Cheerleader Punished for Taking a Knee Is Awarded $145,000


A former Kennesaw State University cheerleader was awarded a $145,000 settlement two years after she faced repercussions for taking a knee during the national anthem at a college football game, court documents show.

The former cheerleader, Tommia Dean, who is still a student at the Georgia university, received $93,000, and the remaining $52,000 was disbursed to her two lawyers, Bruce P. Brown and Randolph A. Mayer, for legal fees and expenses, according to the documents. News of the settlement, which was paid in October, was published on Wednesday by The Marietta Daily Journal.

Ms. Dean, along with four other cheerleaders, took a knee during the national anthem at a football game on Sept. 30, 2017, the lawsuit said.
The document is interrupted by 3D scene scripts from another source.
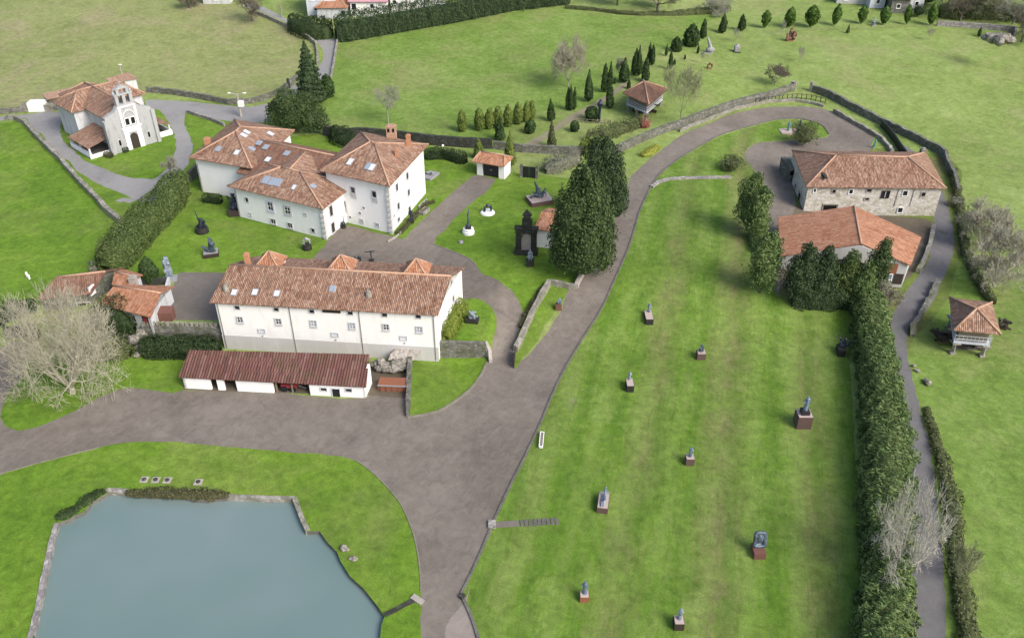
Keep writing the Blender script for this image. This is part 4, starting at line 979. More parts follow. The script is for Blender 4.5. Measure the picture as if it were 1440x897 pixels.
t, ro, fp, fs = gabled('outbuilding', 'low outbuilding with dull brown tile roof behind the big bare tree', 'outbuilding', ridge_q((52, 421), (128, 413), (148, 382), (78, 390), 4.3, 1.4), 4.3, 1.4, 0, 'rubble_stone', 'roof_tile_dull')
window(t, facet(fp[1], fp[2]), 129, 408, .9, 1.2, 'white_paint', 'white_paint', fw=.1, sill=False)
window(t, facet(fp[0], fp[1]), 0, 0, 1.6, 1.6, 'grey_plaster', 'dark_void', fw=.1, sill=False, name='door', pos=Vector((*lerp((*fp[0], 0), (*fp[1], 0), .8)[:2], 2.0)))
q = ridge_q((138, 427), (212, 446), (226, 412), (160, 402), 4.8, 1.3)
t, ro, fp, fs = gabled('cottage', 'small cottage with bright orange tile roof beside the paved court', 'cottage', q, 4.8, 1.3, 1.0, 'old_plaster', 'roof_tile_warm')
q2 = [U(157, 400, 5.2), U(188, 408, 5.2), U(201, 386, 5.2), U(172, 378, 5.2)]
roof(t, [[q2[0], q2[1], lerp(q2[1], q2[2], .45) + Vector((0, 0, .9)), lerp(q2[0], q2[3], .45) + Vector((0, 0, .9))], [q2[2], q2[3], lerp(q2[0], q2[3], .45) + Vector((0, 0, .9)), lerp(q2[1], q2[2], .45) + Vector((0, 0, .9))]], 'roof_tile_warm', name='wing_roof')
walls(t, inset(q2, .35), 1.5, [5.1] * 4, 'old_plaster', 'wing_wall')
wq = facet(fp[0], fp[1])
window(t, wq, 0, 0, .8, 1.6, 'dark_wood', 'red_paint', fw=.08, sill=False, name='door', pos=Vector((*lerp((*fp[0], 0), (*fp[1], 0), .88)[:2], 3.4)))
c = on_plane(190, 404, q[0], Vector((0, 0, 1))); chimney(ro, Vector((c.x, c.y, 5.7)), .9, .7, 'pale_kerb')
c = at(233, 447, .4); mb = MB(); mb.prism([(c.x - 1, c.y - .3), (c.x + 1, c.y - .3), (c.x + 1, c.y + 1), (c.x - 1, c.y + 1)], c.z - .8, [c.z + .9, c.z + .9, c.z + 1.3, c.z + 1.3])
tag(mb.build_at('rust_hut', 'rust_red', c), 'small rust red hut against the corner of the paved court', 'hut')

# ---- gatehouse, black gates, white store behind the big thuja, stone doorway
a, b = at(672, 246), at(706, 252); gz = a.z
gh = thing('gatehouse', lerp(a, b, .5), 'white gatehouse with tiled cap and wide black garage doors', 'gatehouse')
dx = (b - a).normalized(); dy = Vector((-dx.y, dx.x, 0))
if dy.y < 0: dy = -dy
for s in (0, 1):
    p = a + (b - a) * s + dx * (.4 if s == 0 else -.1); mb = MB(); mb.prism([(p - dx * .55)[:2], (p + dx * .55)[:2], (p + dx * .55 + dy * 3)[:2], (p - dx * .55 + dy * 3)[:2]], gz - .4, gz + 2.75); mb.build('side_wall', 'white_plaster', gh)
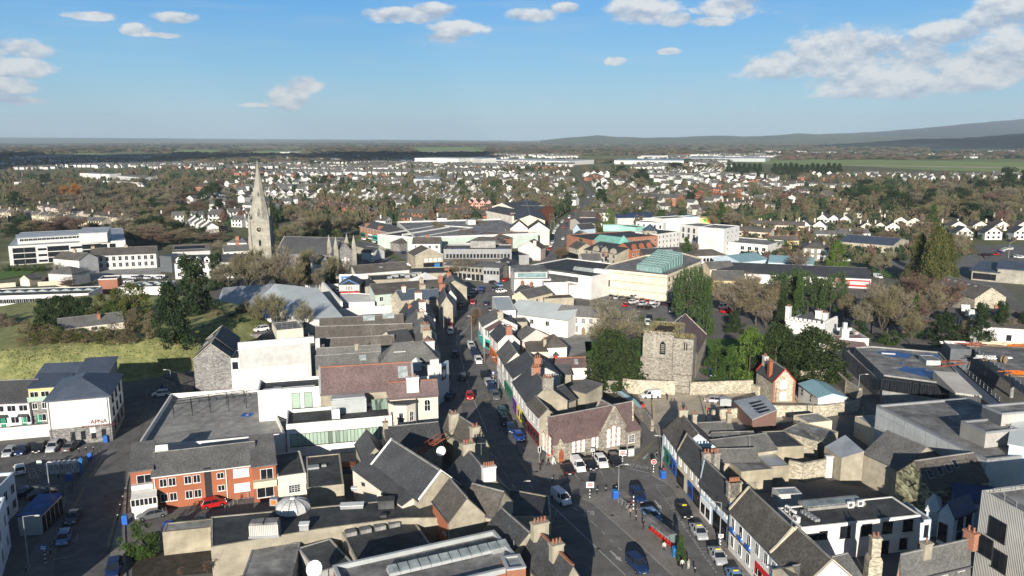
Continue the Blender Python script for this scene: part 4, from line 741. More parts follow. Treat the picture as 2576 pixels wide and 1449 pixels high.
def railing(pts,t,label,h=1.1,z0=0,mat='p_black',step=.9,plinth=True,bars=True):
 P3=[PT(t,p,0) for p in pts];r=E('railing',label,'railing',(P3[0].x,P3[0].y,z0))
 rl=MB();ps=MB();pl=MB()
 for a,c in zip(P3,P3[1:]):
  a=a-P3[0];c=c-P3[0];d=c-a;n=max(1,int(d.length/step))
  for zz in(.25,h): rl.tube([a+Vector((0,0,zz)),c+Vector((0,0,zz))],[.035,.035],4)
  for i in range(n+1): q=a+d*(i/n);ps.box(q.x-.03,q.y-.03,0,q.x+.03,q.y+.03,h+.1)
  if bars:
   k=int(d.length/.22)
   for i in range(k): q=a+d*(i/k);ps.box(q.x-.012,q.y-.012,.25,q.x+.012,q.y+.012,h)
 rl.obj('rails',mat,r);ps.obj('bars',mat,r)
railing([(430,255),(520,250)],'23','short black railing left of the red church hall door');railing([(560,270),(880,215),(1150,185),(1300,120)],'23','black iron railing along the front of the church hall')
cr=dict(cat='shop')
bld('shop_building','white shop with green and blue shopfronts at the far end of the square terrace','shop','23',(1518,-20),(1658,175),5.4,(2035,130),'gx',2.9,'paleblue','slate_brown',shop=[('f',.02,.5,2.6,'green','glass'),('f',.52,.98,2.6,'blue','glass')],win=[('f',4,[3.3],.9,1.3,(0,1),'b')],ch=[(0,.5,.8,1.6,1.0,'beige',2)],key='r1')
bld('shop_building','cream shop with bright blue door in the square terrace','shop','23',(1664,190),(1893,448),5.9,(2040,400),'gx',3.0,'cream','slate',shop=[('f',.02,.32,2.7,'black','glass'),('f',.5,.72,2.9,'blue','glass'),('f',.74,.98,2.9,'black','glass')],win=[('f',4,[3.8],.9,1.5,(0,1),'b')],ch=[(1.0,.35,.8,1.8,1.6,'stone',3),(1.0,.72,.8,1.5,1.6,'stone',3)],cop='stone_light',key='r2')
bld('shop_building','pale blue two-storey shop with white windows in the middle of the square terrace','shop','23',(1896,455),(2182,745),6.2,(2230,725),'gx',3.0,'paleblue','slate',shop=[('f',.02,.4,3.0,'white','glass'),('f',.5,.95,3.0,'black','glass')],win=[('f',5,[3.9],.9,1.7,(0,1),'b')],ch=[(1.0,.40,.8,1.8,1.4,'stone',3),(1.0,.70,.8,1.8,1.4,'beige',3)],cop='paleblue',key='r3')
bld('shop_building','white solicitors office with blue-trimmed windows lettered Wilkinson & Price','office','23',(2186,785),(2600,1215),6.4,(2660,860,6.4),'gx',3.2,'white','slate_brown',win=[('f',5,[4.0,1.2],1.0,1.6,(0,1))],shop=[('f',.68,1.0,3.0,'shopred','glass')],cop='cream',key='r4')
b=BL['r4'];o=link('sign_lettering',textmesh('Wilkinson & Price Solicitors',.62,'p_black'),b['root'],(b['L']*.27,-.06,3.05));o.rotation_euler=(R(90),0,0)
for fx in(.1,.3,.5): m=MB();m.sweepx([(-.6,0),(.6,0),(.45,.5),(-.45,.5)],-.3,-.02,0,'y');put(b,'window_planter',m,'p_blue',fx,0,3.55);
m=MB();m.lathe([(.45,0),(.45,.06)],16);o=put(b,'round_plaque',m,'p_black',.3,0,5.2);o.rotation_euler=(R(90),0,0)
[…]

According to the complaint, they were then prohibited from appearing on the field during the national anthem at two subsequent home football games.

Ms. Dean filed the lawsuit in September 2018 against Samuel S. Olens, the school’s president at the time of the protest and a former Georgia attorney general; two men in the Kennesaw State athletic department; Sheriff Neil Warren of Cobb County, Ga.; and Earl Ehrhart, a former Republican state legislator. The suit accused the defendants of violating her First Amendment rights, and accused Sheriff Warren and Mr. Ehrhart specifically of conspiring to cause the violation of her civil rights by pressuring the university’s president to take action.

Ms. Dean, who claimed in the lawsuit that she had suffered an increase in migraine headaches and emotional distress over the loss of her constitutional rights, sought unspecified damages.

Sheriff Warren and Mr. Ehrhart were dismissed from the lawsuit in February, but Mr. Brown said an appeal of the decision to dismiss the sheriff was underway.

“The appeal is important because it calls into question when private parties can be liable under the civil rights laws of causing a public official or conspiring with a public official to violate a citizen’s First Amendment rights,” Mr. Brown said.

This fall, Ms. Dean reached a settlement with the Georgia Department of Administrative Services, Mr. Brown said, and the $145,000 award was paid in October. The department did not immediately return a request for comment on Saturday.

The agreement was to “buy peace of mind from future controversy and forestall” future lawyer fees, according to a copy of the settlement provided to The New York Times. The agreement represents the “economic resolution of disputed claims,” it says, but is not an “admission, finding, conclusion, evidence or indication for any purposes whatsoever, that the K.S.U. defendants or Ehrhart acted contrary to the law.”